Boston.com's view
BMW X5 is back with more heart, better brains
There comes a time in the car business, occasionally, when even outstanding and elegant form gets muted by function. That happened in a recent cruise in the redesigned 2004 BMW X5.
All that textured leather, all that wood, all that high-riding space, and here I was intrigued by variable valve lift and an all-wheel-drive system that’s far smarter and far better at controlling a vehicle than I will ever be.
When high-performance, luxury manufacturers such as Porsche and BMW said they were getting into the SUV business (BMW calls its an SAV, sports activity vehicle), I had my doubts.
How do you instill the soul of a sports car or high-performance sedan in the looming hulk that is a big box? Build Cayennes and X5s, was the answer from those two, who did just that.
Luxury, high-performance SUVs took off. In BMW’s case, sales have been so good that a smaller model — the X3 — has hit the market. And now, four years after its introduction, the X5 is back in better form. And brains and heart are the real story here.

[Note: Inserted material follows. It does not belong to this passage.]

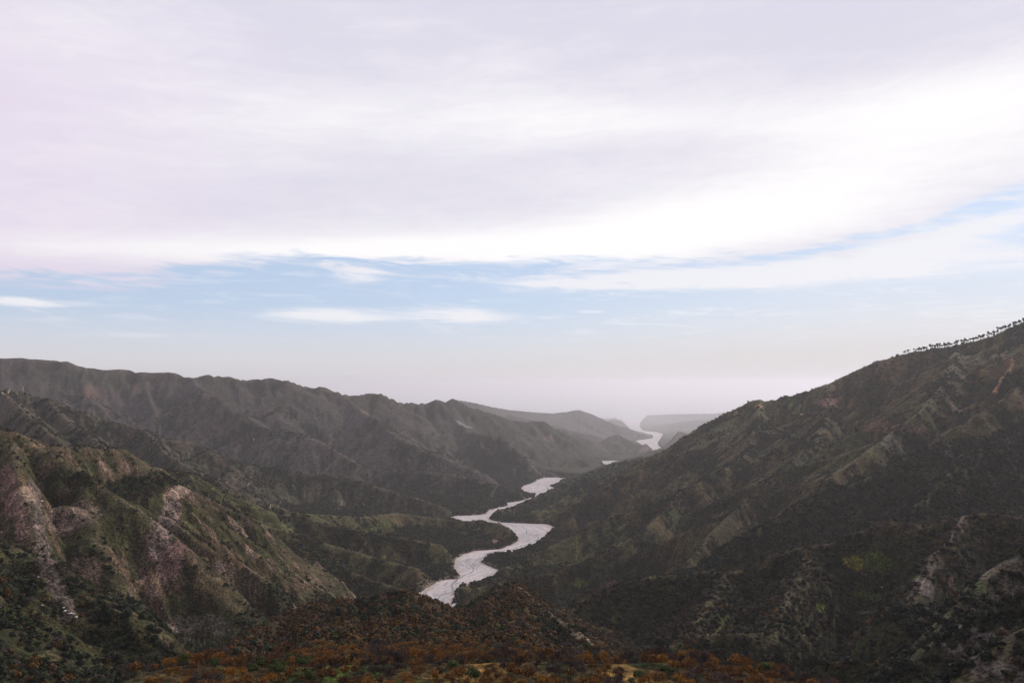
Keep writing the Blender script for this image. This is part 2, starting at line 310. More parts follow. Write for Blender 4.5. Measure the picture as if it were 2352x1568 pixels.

Sure, it’s a more aggressive-looking ride than earlier. I chalk that up to the steroidal hump of hood, slit headlights that look like beady eyes, and a more pronounced presentation of the trademark BMW kidney grille.
But the heart is the thumped up 4.4-liter aluminum engine. Where once it delivered 290 horsepower, that same power plant now offers 315.
Linked to new six-speed transmissions (manual optional with the smaller 3.0 version, automatic in the 4.4i, as tested) the engine is a throaty, surging snarler that, even with more power, gets better gas mileage than its predecessor. I got more than 18 miles per gallon in local driving and what you’d call frisky highway travel. The earlier version of this engine was EPA-rated at 14 city, 18 highway.
The six-speed automatic, with manual, clutch-less option, let the car surge through the torque band before upshifting seamlessly.
And a smooth, level ride it was. The 4.4i comes with standard self-leveling suspension, with rear air springs replacing coils so that if kids and gear weigh it down, the car rises, on its own, to the occasion. There is also an optional package that gives air springs to the front to raise and lower the entire car for offroading or easy access. This is not, however, a real off-roader (no low range), so I’m not sure that would be worth the money.
So, it has heart. It also has brains.
The brains run the xDrive system, a monitoring program that watches what car and driver are doing and uses engine torque and braking to fix mistakes or help out in slippery situations. Basically, sensors monitor the rotational speed of each wheel, steering angle, brake use, yaw, and lateral acceleration. Power can be sent front to rear in various percentages, depending on where traction is best.
If the rear wheels are both on ice, almost all power goes forward. In tight curves at low torque, the rear gets most of the power, as it does in, say, parking lots, where slow, sharp turns are needed. In normal driving, the split is about 40 percent front, 60 percent rear.
Besides being good in slush, the xDrive also provides a great high-performance task. If the sensors detect understeer (plowing into a curve, common in front-wheel-drive cars), it sends power aft for good, old-fashioned, rear-wheel-drive fixability. If they sense oversteer — the result of good, old-fashioned, rear-wheel-drive mistakes that cause the rear of the car to try to swing around the front — they send power forward. Voila. Fixability.
And finally, with a simple switch, you can delete the program that cuts engine torque to the wheels because, frankly, there are times when you need to get all the power you can to your wheels without electronic intervention.
This is one nifty car, dazzling in its engineering.
Did I mention the leather, the wood, the interior elegance?